[Request] Type out the complete listing below word for word, without its pictures.

[Data excerpt]
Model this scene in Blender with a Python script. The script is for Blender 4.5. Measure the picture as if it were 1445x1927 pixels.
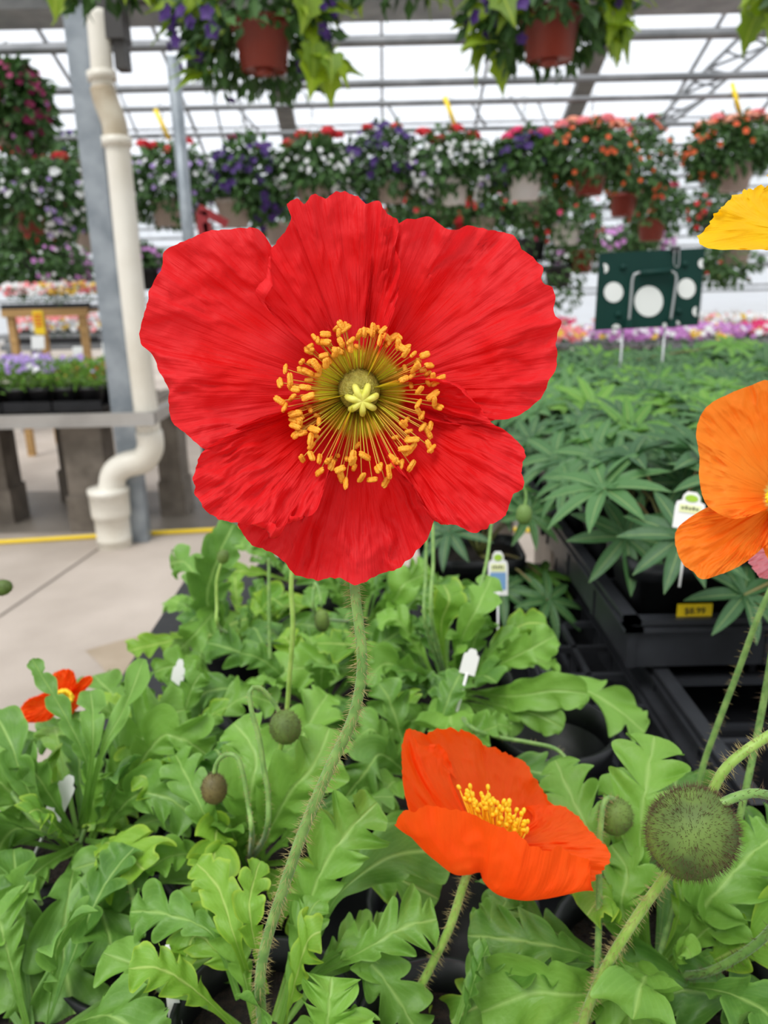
import bpy, math, random
from mathutils import Vector, Matrix, noise
sc = bpy.context.scene
for o in list(bpy.data.objects): bpy.data.objects.remove(o)
COL = sc.collection
PI = math.pi
R = math.radians
# ------------------------------------------------------------------ camera, world, light
CAMH, PITCH, ROLL, F = 1.25, R(16.5), R(1.3), 1450.0
CX, CY = 722.5, 963.5
C0 = Vector((0, 0, CAMH))
_r, _u, FW = Vector((1, 0, 0)), Vector((0, math.sin(PITCH), math.cos(PITCH))), Vector((0, math.cos(PITCH), -math.sin(PITCH)))
RT = _r * math.cos(ROLL) - _u * math.sin(ROLL)
UP = _r * math.sin(ROLL) + _u * math.cos(ROLL)
cam = bpy.data.cameras.new('camera'); camo = bpy.data.objects.new('camera', cam); COL.objects.link(camo)
M = Matrix((RT, UP, -FW)).transposed().to_4x4(); M.translation = C0
camo.matrix_world = M
cam.sensor_fit = 'VERTICAL'; cam.sensor_height = 36; cam.lens = 36 * F / 1927
cam.clip_start = 0.01; cam.clip_end = 200
cam.dof.use_dof = True; cam.dof.focus_distance = 0.252; cam.dof.aperture_fstop = 15.0
sc.camera = camo
sc.view_settings.view_transform = 'Standard'; sc.view_settings.look = 'None'
sc.view_settings.gamma = 1.0; sc.view_settings.exposure = 0.12
sc.view_settings.use_curve_mapping = False
sc.cycles.use_denoising = True
sc.cycles.transparent_max_bounces = 24
sc.cycles.max_bounces = 8
sc.cycles.transmission_bounces = 8
W = bpy.data.worlds.new('overcast_sky'); sc.world = W; W.use_nodes = True
nt = W.node_tree; bg = nt.nodes['Background']
tc = nt.nodes.new('ShaderNodeTexCoord'); sp = nt.nodes.new('ShaderNodeSeparateXYZ'); cr = nt.nodes.new('ShaderNodeValToRGB')
nt.links.new(tc.outputs['Generated'], sp.inputs[0]); nt.links.new(sp.outputs['Z'], cr.inputs[0]); nt.links.new(cr.outputs[0], bg.inputs[0])
cr.color_ramp.elements[0].position = 0.0; cr.color_ramp.elements[0].color = (.86, .9, .96, 1)
cr.color_ramp.elements[1].position = 1.0; cr.color_ramp.elements[1].color = (1, 1, 1, 1)
bg.inputs[1].default_value = 1.06
sl = bpy.data.lights.new('soft_sun', 'SUN'); sl.energy = 3.2; sl.angle = R(28); sl.color = (1, .985, .95)
so = bpy.data.objects.new('soft_sun', sl); COL.objects.link(so)
so.rotation_euler = Vector((-.35, -.5, 1.0)).to_track_quat('Z', 'Y').to_euler()

# ------------------------------------------------------------------ picture -> place helpers
def ray(px, py): return (RT * ((px - CX) / F) - UP * ((py - CY) / F) + FW)
def P(px, py, d): return C0 + ray(px, py) * d
def PY(px, py, Y): r = ray(px, py); return C0 + r * (Y / r.y)
def PZ(px, py, z): r = ray(px, py); return C0 + r * ((z - CAMH) / r.z)
def dep(p): return (p - C0).dot(FW)
def srgb(r, g, b, a=1):
    f = lambda c: (c / 255 / 12.92) if c / 255 <= .04045 else ((c / 255 + .055) / 1.055) ** 2.4
    return (f(r), f(g), f(b), a)

# ------------------------------------------------------------------ materials
MATS = {}
def mat(name, col=None, rough=.5, metal=0, noise_amt=0, noise_scale=20, col2=None, transl=0, bump=0, bump_scale=60, spec=.5, ramp=None, stretch=None, sheen=0, coords='Object'):
    if name in MATS: return MATS[name]
    m = bpy.data.materials.new(name); m.use_nodes = True; MATS[name] = m
    nt = m.node_tree; b = nt.nodes['Principled BSDF']; out = nt.nodes['Material Output']
    L = nt.links.new
    b.inputs['Roughness'].default_value = rough; b.inputs['Metallic'].default_value = metal
    b.inputs['Specular IOR Level'].default_value = spec
    if sheen: b.inputs['Sheen Weight'].default_value = sheen; b.inputs['Sheen Roughness'].default_value = .4
    b.inputs['Base Color'].default_value = col
    src = None
    if col2 is not None:
        tc = nt.nodes.new('ShaderNodeTexCoord'); mp = nt.nodes.new('ShaderNodeMapping')
        L(tc.outputs[coords], mp.inputs[0])
        if stretch: mp.inputs['Scale'].default_value = stretch
        n = nt.nodes.new('ShaderNodeTexNoise'); n.inputs['Scale'].default_value = noise_scale; n.inputs['Detail'].default_value = 6
        L(mp.outputs[0], n.inputs['Vector'])
        r = nt.nodes.new('ShaderNodeValToRGB'); L(n.outputs[0], r.inputs[0])
        r.color_ramp.elements[0].position = .35; r.color_ramp.elements[1].position = .65
        r.color_ramp.elements[0].color = col; r.color_ramp.elements[1].color = col2
        L(r.outputs[0], b.inputs['Base Color']); src = r.outputs[0]
    if bump:
        n2 = nt.nodes.new('ShaderNodeTexNoise'); n2.inputs['Scale'].default_value = bump_scale
        tc2 = nt.nodes.new('ShaderNodeTexCoord'); L(tc2.outputs['Object'], n2.inputs['Vector'])
        bp = nt.nodes.new('ShaderNodeBump'); bp.inputs['Strength'].default_value = bump; bp.inputs['Distance'].default_value = .01
        L(n2.outputs[0], bp.inputs['Height']); L(bp.outputs[0], b.inputs['Normal'])
    if transl:
        t = nt.nodes.new('ShaderNodeBsdfTranslucent'); mx = nt.nodes.new('ShaderNodeMixShader')
        mx.inputs[0].default_value = transl
        t.inputs[0].default_value = col
        if src: L(src, t.inputs[0])
        L(b.outputs[0], mx.inputs[1]); L(t.outputs[0], mx.inputs[2]); L(mx.outputs[0], out.inputs[0])
    return m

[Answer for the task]
Model this scene in Blender with a Python script. The script is for Blender 4.5. Measure the picture as if it were 1445x1927 pixels.
import bpy, math, random
from mathutils import Vector, Matrix, noise
sc = bpy.context.scene
for o in list(bpy.data.objects): bpy.data.objects.remove(o)
COL = sc.collection
PI = math.pi
R = math.radians
# ------------------------------------------------------------------ camera, world, light
CAMH, PITCH, ROLL, F = 1.25, R(16.5), R(1.3), 1450.0
CX, CY = 722.5, 963.5
C0 = Vector((0, 0, CAMH))
_r, _u, FW = Vector((1, 0, 0)), Vector((0, math.sin(PITCH), math.cos(PITCH))), Vector((0, math.cos(PITCH), -math.sin(PITCH)))
RT = _r * math.cos(ROLL) - _u * math.sin(ROLL)
UP = _r * math.sin(ROLL) + _u * math.cos(ROLL)
cam = bpy.data.cameras.new('camera'); camo = bpy.data.objects.new('camera', cam); COL.objects.link(camo)
M = Matrix((RT, UP, -FW)).transposed().to_4x4(); M.translation = C0
camo.matrix_world = M
cam.sensor_fit = 'VERTICAL'; cam.sensor_height = 36; cam.lens = 36 * F / 1927
cam.clip_start = 0.01; cam.clip_end = 200
cam.dof.use_dof = True; cam.dof.focus_distance = 0.252; cam.dof.aperture_fstop = 15.0
sc.camera = camo
sc.view_settings.view_transform = 'Standard'; sc.view_settings.look = 'None'
sc.view_settings.gamma = 1.0; sc.view_settings.exposure = 0.12
sc.view_settings.use_curve_mapping = False
sc.cycles.use_denoising = True
sc.cycles.transparent_max_bounces = 24
sc.cycles.max_bounces = 8
sc.cycles.transmission_bounces = 8
W = bpy.data.worlds.new('overcast_sky'); sc.world = W; W.use_nodes = True
nt = W.node_tree; bg = nt.nodes['Background']
tc = nt.nodes.new('ShaderNodeTexCoord'); sp = nt.nodes.new('ShaderNodeSeparateXYZ'); cr = nt.nodes.new('ShaderNodeValToRGB')
nt.links.new(tc.outputs['Generated'], sp.inputs[0]); nt.links.new(sp.outputs['Z'], cr.inputs[0]); nt.links.new(cr.outputs[0], bg.inputs[0])
cr.color_ramp.elements[0].position = 0.0; cr.color_ramp.elements[0].color = (.86, .9, .96, 1)
cr.color_ramp.elements[1].position = 1.0; cr.color_ramp.elements[1].color = (1, 1, 1, 1)
bg.inputs[1].default_value = 1.06
sl = bpy.data.lights.new('soft_sun', 'SUN'); sl.energy = 3.2; sl.angle = R(28); sl.color = (1, .985, .95)
so = bpy.data.objects.new('soft_sun', sl); COL.objects.link(so)
so.rotation_euler = Vector((-.35, -.5, 1.0)).to_track_quat('Z', 'Y').to_euler()

# ------------------------------------------------------------------ picture -> place helpers
def ray(px, py): return (RT * ((px - CX) / F) - UP * ((py - CY) / F) + FW)
def P(px, py, d): return C0 + ray(px, py) * d
def PY(px, py, Y): r = ray(px, py); return C0 + r * (Y / r.y)
def PZ(px, py, z): r = ray(px, py); return C0 + r * ((z - CAMH) / r.z)
def dep(p): return (p - C0).dot(FW)
def srgb(r, g, b, a=1):
    f = lambda c: (c / 255 / 12.92) if c / 255 <= .04045 else ((c / 255 + .055) / 1.055) ** 2.4
    return (f(r), f(g), f(b), a)

# ------------------------------------------------------------------ materials
MATS = {}
def mat(name, col=None, rough=.5, metal=0, noise_amt=0, noise_scale=20, col2=None, transl=0, bump=0, bump_scale=60, spec=.5, ramp=None, stretch=None, sheen=0, coords='Object'):
    if name in MATS: return MATS[name]
    m = bpy.data.materials.new(name); m.use_nodes = True; MATS[name] = m
    nt = m.node_tree; b = nt.nodes['Principled BSDF']; out = nt.nodes['Material Output']
    L = nt.links.new
    b.inputs['Roughness'].default_value = rough; b.inputs['Metallic'].default_value = metal
    b.inputs['Specular IOR Level'].default_value = spec
    if sheen: b.inputs['Sheen Weight'].default_value = sheen; b.inputs['Sheen Roughness'].default_value = .4
    b.inputs['Base Color'].default_value = col
    src = None
    if col2 is not None:
        tc = nt.nodes.new('ShaderNodeTexCoord'); mp = nt.nodes.new('ShaderNodeMapping')
        L(tc.outputs[coords], mp.inputs[0])
        if stretch: mp.inputs['Scale'].default_value = stretch
        n = nt.nodes.new('ShaderNodeTexNoise'); n.inputs['Scale'].default_value = noise_scale; n.inputs['Detail'].default_value = 6
        L(mp.outputs[0], n.inputs['Vector'])
        r = nt.nodes.new('ShaderNodeValToRGB'); L(n.outputs[0], r.inputs[0])
        r.color_ramp.elements[0].position = .35; r.color_ramp.elements[1].position = .65
        r.color_ramp.elements[0].color = col; r.color_ramp.elements[1].color = col2
        L(r.outputs[0], b.inputs['Base Color']); src = r.outputs[0]
    if bump:
        n2 = nt.nodes.new('ShaderNodeTexNoise'); n2.inputs['Scale'].default_value = bump_scale
        tc2 = nt.nodes.new('ShaderNodeTexCoord'); L(tc2.outputs['Object'], n2.inputs['Vector'])
        bp = nt.nodes.new('ShaderNodeBump'); bp.inputs['Strength'].default_value = bump; bp.inputs['Distance'].default_value = .01
        L(n2.outputs[0], bp.inputs['Height']); L(bp.outputs[0], b.inputs['Normal'])
    if transl:
        t = nt.nodes.new('ShaderNodeBsdfTranslucent'); mx = nt.nodes.new('ShaderNodeMixShader')
        mx.inputs[0].default_value = transl
        t.inputs[0].default_value = col
        if src: L(src, t.inputs[0])
        L(b.outputs[0], mx.inputs[1]); L(t.outputs[0], mx.inputs[2]); L(mx.outputs[0], out.inputs[0])
    return m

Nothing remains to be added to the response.